The time has long passed since the United States was a nation of sovereign states. Wyoming has no more right to sovereignty today than Alpine County did in 1964. Since the creation of the interstate highway system by Dwight Eisenhower in the 1950s and a growing list of other developments including the Internet and national television networks, the country has long been bound into a single entity, its individual state governments no more than administrative units.
It is time for the courts to recognize that and make the 50 states equally represent their voters, or for the people to pass a constitutional amendment nullifying the electoral college. It was after all 127 years ago that a Christian minister named Francis Bellamy, in writing the Pledge to the Flag, declared the United States to be “one nation, indivisible, with freedom and justice for all.”
There are obviously other steps that must be taken. The pernicious influence of money on politics has allowed oligarchs, most of them from the conservative right, to dictate representation that does not represent the will of the people.

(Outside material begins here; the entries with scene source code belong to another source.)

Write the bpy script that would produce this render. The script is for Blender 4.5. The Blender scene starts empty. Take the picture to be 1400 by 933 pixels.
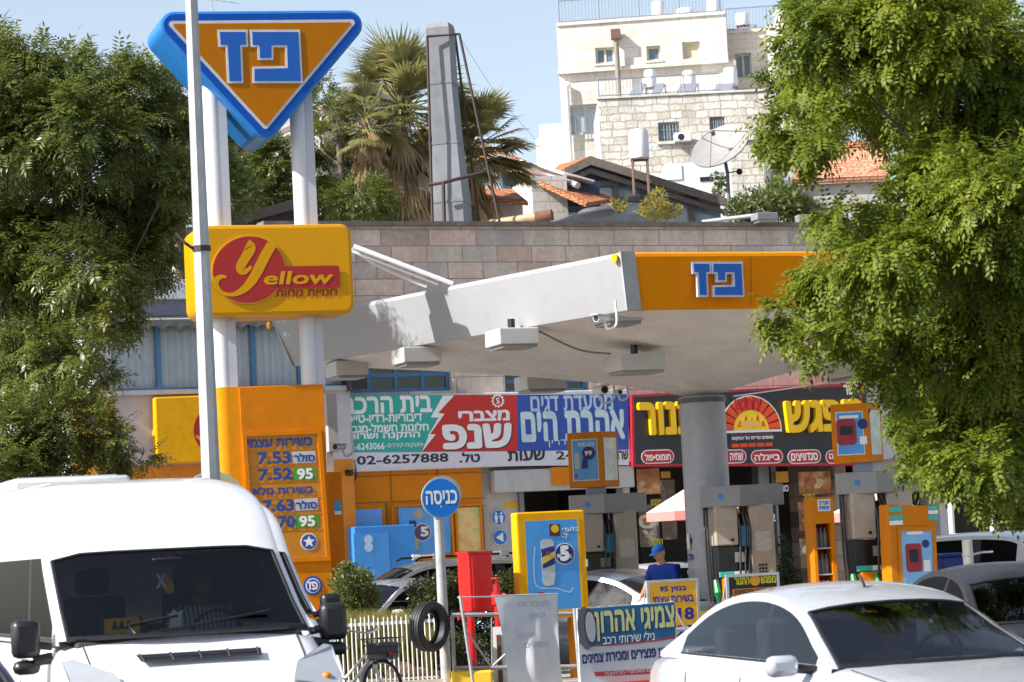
import bpy, math, random, re
from math import sin, cos, pi, radians, atan, atan2, sqrt, hypot
from mathutils import Vector, Matrix
RND = random.Random(7)
S = bpy.context.scene
COL = S.collection

# ------------------------------------------------------------------ camera
FPX, CX, CY, CAMZ = 3600.0, 700.0, 466.5, 1.8
PITCH, ROLL = atan((755 - 466.5) / FPX), radians(2.9)
camd = bpy.data.cameras.new('camera')
cam = bpy.data.objects.new('camera', camd); COL.objects.link(cam)
cam.location = (0, 0, CAMZ)
CM = Matrix.Rotation(pi / 2 + PITCH, 3, 'X') @ Matrix.Rotation(-ROLL, 3, 'Z')
cam.rotation_euler = CM.to_euler()
camd.sensor_width = 36; camd.lens = FPX * 36 / 1400
camd.clip_start = 0.5; camd.clip_end = 6000
camd.dof.use_dof = True; camd.dof.focus_distance = 36; camd.dof.aperture_fstop = 5.0
S.camera = cam
# ------------------------------------------------------------------ light
SUN_AZ = Vector((-0.905, -0.425, 0)).normalized(); SUN_EL = radians(39)
w = bpy.data.worlds.new('World'); S.world = w; w.use_nodes = True
nt = w.node_tree
bg = nt.nodes['Background']; bg.inputs[1].default_value = 0.12
sky = nt.nodes.new('ShaderNodeTexSky'); sky.sky_type = 'NISHITA'; sky.sun_disc = False
sky.sun_elevation = SUN_EL; sky.sun_rotation = atan2(SUN_AZ.x, SUN_AZ.y)
sky.air_density = 1.0; sky.dust_density = 1.4; sky.ozone_density = 1.0
hsv = nt.nodes.new('ShaderNodeHueSaturation'); hsv.inputs['Saturation'].default_value = .70
nt.links.new(sky.outputs[0], hsv.inputs['Color']); nt.links.new(hsv.outputs[0], bg.inputs[0])
sd = bpy.data.lights.new('sun', 'SUN'); sd.energy = 5.0; sd.angle = radians(0.5); sd.color = (1, .96, .91)
so = bpy.data.objects.new('sun', sd); COL.objects.link(so)
sdir = Vector((SUN_AZ.x * cos(SUN_EL), SUN_AZ.y * cos(SUN_EL), sin(SUN_EL)))
so.rotation_euler = sdir.to_track_quat('Z', 'Y').to_euler(); so.location = sdir * 60
vs = S.view_settings
vs.view_transform = 'Standard'; vs.look = 'None'; vs.gamma = 1; vs.exposure = 0.78
vs.use_curve_mapping = False
S.cycles.max_bounces = 6; S.cycles.transparent_max_bounces = 12
S.cycles.use_denoising = True

# ------------------------------------------------------------------ pixel -> world
CAM = Vector((0, 0, CAMZ))
def ray(px, py): return CM @ Vector(((px - CX) / FPX, -(py - CY) / FPX, -1))
def at(px, py, Y):
    r = ray(px, py); return CAM + r * (Y / r.y)
def atz(px, z, Y):
    py = 755.0
    for _ in range(6):
        p = at(px, py, Y); py -= (z - p.z) * FPX / Y
    return at(px, py, Y)
class Fr:
    """upright plane: u along it, v up, w out of its face towards the street"""
    def __init__(s, o, yaw):
        s.o = Vector(o); s.yaw = yaw; a = radians(yaw)
        s.u = Vector((cos(a), sin(a), 0)); s.v = Vector((0, 0, 1)); s.n = Vector((sin(a), -cos(a), 0))
    def P(s, u, v, w=0): return s.o + s.u * u + s.v * v + s.n * w
    def uv(s, px, py):
        r = ray(px, py); t = (s.o - CAM).dot(s.n) / r.dot(s.n); p = CAM + r * t - s.o
        return p.dot(s.u), p.dot(s.v)
    def pts(s, L): return [s.uv(*p) for p in L]
    def box(s, x0, y0, x1, y1):
        xm, ym = (x0 + x1) / 2, (y0 + y1) / 2
        return s.uv(x0, ym)[0], s.uv(xm, y1)[1], s.uv(x1, ym)[0], s.uv(xm, y0)[1]
    def out(s, w): return Fr(s.o + s.n * w, s.yaw)
    def ppm(s, px, py):                       # metres per photo pixel here
        return (s.uv(px + 10, py)[0] - s.uv(px, py)[0]) / 10

# ------------------------------------------------------------------ mesh builder
class MB:
    def __init__(s): s.V = []; s.F = []; s.M = []
    def add(s, vs, fs, m=0):
        b = len(s.V); s.V += [tuple(v) for v in vs]
        for f in fs: s.F.append([b + i for i in f]); s.M.append(m)
        return s
    def quad(s, a, b, c, d, m=0): return s.add([a, b, c, d], [(0, 1, 2, 3)], m)
    def rect(s, fr, u0, v0, u1, v1, w=0, m=0):
        return s.quad(fr.P(u0, v0, w), fr.P(u1, v0, w), fr.P(u1, v1, w), fr.P(u0, v1, w), m)
    def boxf(s, fr, u0, v0, u1, v1, w0, w1, m=0):
        p = [fr.P(u, v, w) for w in (w0, w1) for v in (v0, v1) for u in (u0, u1)]
        return s.add(p, [(0, 2, 3, 1), (4, 5, 7, 6), (0, 1, 5, 4), (2, 6, 7, 3), (0, 4, 6, 2), (1, 3, 7, 5)], m)
    def box(s, c, d, yaw=0, m=0):
        fr = Fr(c, yaw); return s.boxf(fr, -d[0] / 2, -d[2] / 2, d[0] / 2, d[2] / 2, -d[1] / 2, d[1] / 2, m)
    def poly(s, fr, pts, w=0, m=0): return s.add([fr.P(u, v, w) for u, v in pts], [list(range(len(pts)))], m)
    def prism(s, fr, pts, w0, w1, m=0):
        n = len(pts); A = [fr.P(u, v, w0) for u, v in pts]; B = [fr.P(u, v, w1) for u, v in pts]
        return s.add(A + B, [list(range(n))[::-1], list(range(n, 2 * n))] + [(i, (i + 1) % n, n + (i + 1) % n, n + i) for i in range(n)], m)
    def ring(s, fr, outer, inner, w, m=0):
        n = len(outer)
        return s.add([fr.P(u, v, w) for u, v in list(outer) + list(inner)], [(i, (i + 1) % n, n + (i + 1) % n, n + i) for i in range(n)], m)
    def cyl(s, p0, p1, r0, r1=None, n=14, m=0, cap=True):
        r1 = r0 if r1 is None else r1
        return s.tube([p0, p1], [r0, r1], n, m, cap)
    def tube(s, pts, r, n=8, m=0, cap=True, closed=False):
        pts = [Vector(p) for p in pts]; k = len(pts)
        rr = r if isinstance(r, (list, tuple)) else [r] * k
        V = []; prev = None
        for i, p in enumerate(pts):
            if closed: t = pts[(i + 1) % k] - pts[i - 1]
            else: t = pts[min(i + 1, k - 1)] - pts[max(i - 1, 0)]
            t.normalize()
            if prev is None:
                a = Vector((0, 0, 1)) if abs(t.z) < .9 else Vector((1, 0, 0))
                x = a.cross(t).normalized()
            else: x = (prev - t * prev.dot(t)).normalized()
            prev = x; y = t.cross(x)
            V += [p + (x * cos(2 * pi * j / n) + y * sin(2 * pi * j / n)) * rr[i] for j in range(n)]
        Fs = []
        for i in range(k if closed else k - 1):
            a, b = i * n, ((i + 1) % k) * n
            Fs += [(a + j, a + (j + 1) % n, b + (j + 1) % n, b + j) for j in range(n)]
        if cap and not closed: Fs += [list(range(n))[::-1], [(k - 1) * n + j for j in range(n)]]
        return s.add(V, Fs, m)
    def grid(s, rows, m=0, skip=None):
        h, wd = len(rows), len(rows[0])
        fs = [(i * wd + j, i * wd + j + 1, (i + 1) * wd + j + 1, (i + 1) * wd + j) for i in range(h - 1) for j in range(wd - 1) if not (skip and skip(i, j))]
        return s.add([p for r in rows for p in r], fs, m)
    def sphere(s, c, r, n=14, k=9, m=0):
        c = Vector(c); r = r if isinstance(r, (tuple, list)) else (r, r, r); V = []; Fs = []
        for i in range(k + 1):
            t = pi * i / k
            for j in range(n):
                a = 2 * pi * j / n; V.append(c + Vector((r[0] * sin(t) * cos(a), r[1] * sin(t) * sin(a), r[2] * cos(t))))
        for i in range(k):
            for j in range(n): Fs.append((i * n + j, (i + 1) * n + j, (i + 1) * n + (j + 1) % n, i * n + (j + 1) % n))
        return s.add(V, Fs, m)
    def wall(s, fr, u0, v0, u1, v1, holes, w=0, depth=.2, m=0):
        us = sorted({u0, u1, *[h[0] for h in holes], *[h[2] for h in holes]}); vs_ = sorted({v0, v1, *[h[1] for h in holes], *[h[3] for h in holes]})
        us = [u for u in us if u0 <= u <= u1]; vs_ = [v for v in vs_ if v0 <= v <= v1]
        for a, b in zip(us, us[1:]):
            for c, d in zip(vs_, vs_[1:]):
                mu, mv = (a + b) / 2, (c + d) / 2
                if not any(h[0] < mu < h[2] and h[1] < mv < h[3] for h in holes): s.rect(fr, a, c, b, d, w, m)
        for a, c, b, d in holes:
            for (x, y), (X, Y) in (((a, c), (b, c)), ((b, c), (b, d)), ((b, d), (a, d)), ((a, d), (a, c))):
                s.quad(fr.P(x, y, w), fr.P(X, Y, w), fr.P(X, Y, w - depth), fr.P(x, y, w - depth), m)
        return s
    def text(s, fr, t, u0, v0, u1, v1, w, bold=.02, depth=0, m=0, heb=True, skew=0, res=3):
        c = bpy.data.curves.new('t', 'FONT'); c.body = rtl(t) if heb else t; c.offset = 0; c.extrude = 0; c.resolution_u = 2 if heb else res
        c.fill_mode = 'NONE'; o = bpy.data.objects.new('t', c); COL.objects.link(o)
        bpy.context.view_layer.update()
        me = bpy.data.meshes.new_from_object(o.evaluated_get(bpy.context.evaluated_depsgraph_get()))
        V = [v.co.copy() for v in me.vertices]; fs = glyph_faces(V, [tuple(e.vertices) for e in me.edges])
        x0, x1 = min(v.x for v in V), max(v.x for v in V); y0, y1 = min(v.y for v in V), max(v.y for v in V)
        fx, fy = (u1 - u0) / (x1 - x0), (v1 - v0) / (y1 - y0)
        Q = [(u0 + (v.x - x0) * fx + skew * (v.y - y0) * fy, v0 + (v.y - y0) * fy) for v in V]
        if bold:                                             # heavier weight: struck several times, a hair apart in depth
            k = 8 if bold > .025 else 6; bu, bv = bold * fx * 1.25, bold * fy * 1.25
            sh = [(0, 0)] + [(bu * cos(2 * pi * i / k), bv * sin(2 * pi * i / k)) for i in range(k)]
        else: sh = [(0, 0)]
        for i, (du, dv) in enumerate(sh):
            for q, f in fs: s.add([fr.P(u + du, v + dv, w + depth + .0003 * i + .0001 * q) for u, v in (Q[k_] for k_ in f)], [tuple(range(len(f)))], m)
        fs = [list(f) for q, f in fs]
        if depth:
            from collections import Counter
            ec = Counter()
            for f in fs:
                for a, b in zip(f, f[1:] + f[:1]): ec[(min(a, b), max(a, b))] += 1
            for (a, b), k in ec.items():
                if k == 1:
                    for du, dv in sh: s.quad(*[fr.P(Q[i][0] + du, Q[i][1] + dv, ww) for i, ww in ((a, w), (b, w), (b, w + depth), (a, w + depth))], m)
        bpy.data.objects.remove(o); bpy.data.meshes.remove(me); bpy.data.curves.remove(c)
        return s
    def build(s, name, mats, parent=None, smooth=None, bevel=0, local=False, weld=False):
        o3 = Vector((0, 0, 0))
        if parent is not None: o3 = Vector((0, 0, 0)) if local else OFF[parent.name]
        else:
            xs, ys, zs = zip(*s.V); o3 = Vector(((min(xs) + max(xs)) / 2, (min(ys) + max(ys)) / 2, min(zs)))
        me = bpy.data.meshes.new(name)
        me.from_pydata([(v[0] - o3.x, v[1] - o3.y, v[2] - o3.z) for v in s.V], [], s.F)
        for m in (mats if isinstance(mats, (list, tuple)) else [mats]): me.materials.append(m)
        me.polygons.foreach_set('material_index', s.M)
        if weld:
            import bmesh
            bm = bmesh.new(); bm.from_mesh(me); bmesh.ops.remove_doubles(bm, verts=bm.verts, dist=weld if weld is not True else 1e-4)
            bmesh.ops.recalc_face_normals(bm, faces=bm.faces); bm.to_mesh(me); bm.free()
        if smooth is not None:
            me.shade_smooth(); me.set_sharp_from_angle(angle=radians(smooth))
        me.update()
        o = bpy.data.objects.new(name, me); COL.objects.link(o)
        if parent is None: o.location = o3
        else: o.parent = parent
        OFF[o.name] = o3
        if bevel:
            b = o.modifiers.new('bevel', 'BEVEL'); b.width = bevel; b.segments = 2; b.limit_method = 'ANGLE'; b.angle_limit = radians(40)
        return o
OFF = {}
from mathutils.geometry import tessellate_polygon
def glyph_faces(V, E):
    """fill outlines contour by contour, so that overlapping strokes of one letter stay solid"""
    nb = {}
    for a, b in E: nb.setdefault(a, []).append(b); nb.setdefault(b, []).append(a)
    seen = set(); loops = []
    for st in nb:
        if st in seen: continue
        L = [st]; seen.add(st); cur = st
        while True:
            nx = [k for k in nb[cur] if k not in seen]
            if not nx: break
            # follow the vertex order of the outline
            cur = min(nx, key=lambda k: abs(k - cur)); seen.add(cur); L.append(cur)
        if len(L) > 2:
            if len(L) > 2 and L[1] != st + 1 and st + 1 in L: L = [L[0]] + L[1:][::-1]
            loops.append(L)
    ar = lambda L: sum(V[a].x * V[b].y - V[b].x * V[a].y for a, b in zip(L, L[1:] + L[:1])) / 2
    if not loops: return []
    def inside(p, L):
        c = False
        for a, b in zip(L, L[1:] + L[:1]):
            A, B = V[a], V[b]
            if (A.y > p.y) != (B.y > p.y) and p.x < (B.x - A.x) * (p.y - A.y) / (B.y - A.y) + A.x: c = not c
        return c
    outs, hol = [], []
    for L in loops:
        c = [M for M in loops if M is not L and abs(ar(M)) > abs(ar(L)) and inside(V[L[0]], M)]
        (hol if c and ar(min(c, key=lambda M: abs(ar(M)))) * ar(L) < 0 else outs).append(L)
    hs = {i: [] for i in range(len(outs))}
    for h in hol:
        c = [i for i, L in enumerate(outs) if inside(V[h[0]], L)]
        if c: hs[min(c, key=lambda i: abs(ar(outs[i])))].append(h)
    F = []
    for i, L in enumerate(outs):
        polys = [L] + hs[i]; flat = [k for P in polys for k in P]
        for t in tessellate_polygon([[V[k] for k in P] for P in polys]): F.append((i % 4, tuple(flat[k] for k in t)))
    return F
def rtl(t):
    t = t[::-1]
    return re.sub(r'[0-9A-Za-z][0-9A-Za-z.,\-:]*[0-9A-Za-z]|[0-9A-Za-z]', lambda m: m.group(0)[::-1], t)
def tag(o, label, cat=None, group=None, kind=None):
    if label: o['label'] = label
    if cat: o['category'] = cat
    if group: o['group'] = group
    if kind: o['kind'] = kind
    return o
def thing(name, label, cat, loc, group=None, yaw=None):
    o = bpy.data.objects.new(name, None); COL.objects.link(o); o.empty_display_size = .2
    o.location = loc
    if yaw is not None: o.rotation_euler = (0, 0, radians(yaw))
    OFF[o.name] = Vector(loc); return tag(o, label, cat, group)

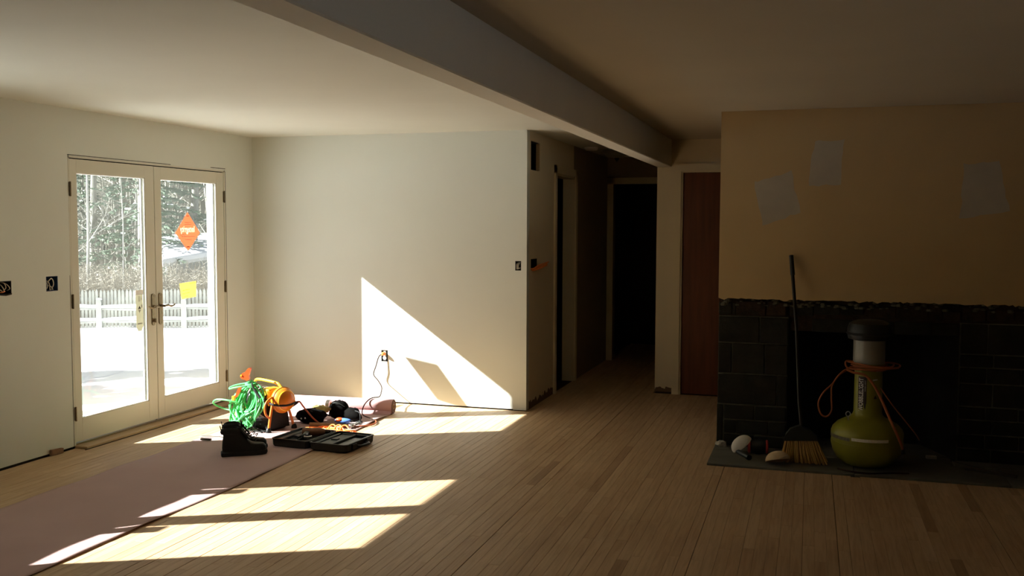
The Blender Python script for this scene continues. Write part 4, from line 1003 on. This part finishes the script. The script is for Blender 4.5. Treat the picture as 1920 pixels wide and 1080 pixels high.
obj('motor_body', MB().lathe([(.030,-.052),(.048,-.046),(.052,0),(.048,.048),(.030,.055)], 22, 'X'), M['black'], pt, smooth=True)
for s in (-1, 1): obj('red_collar', MB().lathe([(.044,s*.052),(.049,s*.054),(.048,s*.066),(.040,s*.070),(.012,s*.072)], 22, 'X'), M['redgrip'], pt, smooth=True)
obj('handle', MB().rbox(-.02,.025,-.03,.10,-.050,-.015,.008), M['black'], pt)
tu = thing('hose_stub', 'short dark grey plastic tube lying on the hearth below the white mask', 'tube', (-.405, 6.755, .032), math.radians(0))
obj('tube_body', MB().tube([(-.075,.14,.0),(.03,-.06,.0)], .016, 14), M['tray'], tu, smooth=True)
obj('tube_collar', MB().tube([(.022,-.045,.0),(.034,-.068,.0)], .019, 14), M['black'], tu, smooth=True)
pc2 = tag(obj('plaster_chunk', lump(MB(), (0,0,.02), (.04,.03,.024), 41, 9, 7, amp=.3), M['plasterw'], loc=(-.592, 7.06, .013)), 'pale broken plaster chunk at the back corner of the hearth', 'rubble')
mp_ = tag(obj('metal_plate', MB().rbox(-.035,.035,-.012,.012,0,.022,.003), M['steel'], loc=(.826, 7.12, .014), rot=(0,0,.1)), 'small shiny metal piece lying on the hearth by the firebox', 'metal piece')
wr = tag(obj('thin_wire', MB().tube(curve([(0,0,.018),(.04,.0,.022),(.09,-.05,.006),(.16,-.12,.005),(.25,-.20,.005)],7), .003, 6), M['tray'], smooth=True, loc=(.88, 7.10, .013)), 'thin wire trailing across the dark end of the hearth', 'wire')
ir = tag(obj('iron_bar', MB().rbox(-.16,.16,-.012,.012,0,.022,.004), M['darkmetal'], loc=(1.15, 6.80, .014), rot=(0,0,-.5)), 'dark flat iron bar lying at the far end of the hearth', 'bar')

# ------------------------------------------------------------------ outdoors
DX, DY = -.615, .789
def gz(x, y):
    s = (x+5.2)*DX + (y-6.5)*DY
    if s < 20: z = -.30 - .043*max(s, -3)
    elif s < 28: z = -1.16 - .01*(s-20)
    else: z = -1.24 + .03*(s-28)
    return z
gnd = MB(); n = 90; vs = []; rg_ = random.Random(1)
xs = [-5.18 - 110*(i/n)**1.8 for i in range(n+1)]; ys = [-30 + 140*j/n for j in range(n+1)]
for j in range(n+1):
    for i in range(n+1):
        x, y = xs[i], ys[j]; vs.append((x, y, min(gz(x,y), 9) + .035*math.sin(x*.9+1.3*math.sin(y*.55))*math.sin(y*.7+.4*x) * min(1, (-5.18-x)/2)))
gnd.add(vs, [(j*(n+1)+i, j*(n+1)+i+1, (j+1)*(n+1)+i+1, (j+1)*(n+1)+i) for j in range(n) for i in range(n)])
gm = mat('snow_and_litter', (.92,.93,.95), .8, bump=.2, bscale=3)
nt = gm.node_tree; N_ = nt.nodes; L_ = nt.links
ge = N_.new('ShaderNodeNewGeometry'); dp = N_.new('ShaderNodeVectorMath'); dp.operation = 'DOT_PRODUCT'; L_.new(ge.outputs['Position'], dp.inputs[0]); dp.inputs[1].default_value = (DX, DY, 0)
no = N_.new('ShaderNodeTexNoise'); no.inputs['Scale'].default_value = .5; no.inputs['Detail'].default_value = 5; L_.new(ge.outputs['Position'], no.inputs['Vector'])
ad = N_.new('ShaderNodeMath'); ad.operation = 'MULTIPLY_ADD'; L_.new(no.outputs['Fac'], ad.inputs[0]); ad.inputs[1].default_value = 14; L_.new(dp.outputs['Value'], ad.inputs[2])
mr = N_.new('ShaderNodeMapRange'); L_.new(ad.outputs[0], mr.inputs[0]); mr.inputs[1].default_value = 36.5; mr.inputs[2].default_value = 38.5
mx_ = N_.new('ShaderNodeMix'); mx_.data_type = 'RGBA'; L_.new(mr.outputs[0], mx_.inputs[0]); mx_.inputs[6].default_value = (.92,.93,.95,1); mx_.inputs[7].default_value = (.20,.17,.13,1)
L_.new(mx_.outputs[2], N_['Principled BSDF'].inputs['Base Color'])
tag(obj('ground', gnd, gm, smooth=60), 'snow covered yard outside the glazed doors', 'ground', kind='structure')

tag(obj('ground_side', MB().add([(3.36,-30,-.35),(60,-30,-.35),(60,50,-.35),(3.36,50,-.35)],[(0,1,2,3)]), M['snow']), 'snow covered ground on the far side of the house', 'ground', kind='structure')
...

But the process must be started. Trump's ominous unilateral declaration that signaled a pullback from the US commitment to maintain a military presence in South Korea shows that the exercise of congressional and judicial authority to check such a dangerous move by a president is exactly what was meant to be addressed by the separation of powers. That separation of the executive, legislative and judicial branches has been stretched many times in the US’s history but has never totally broken until now.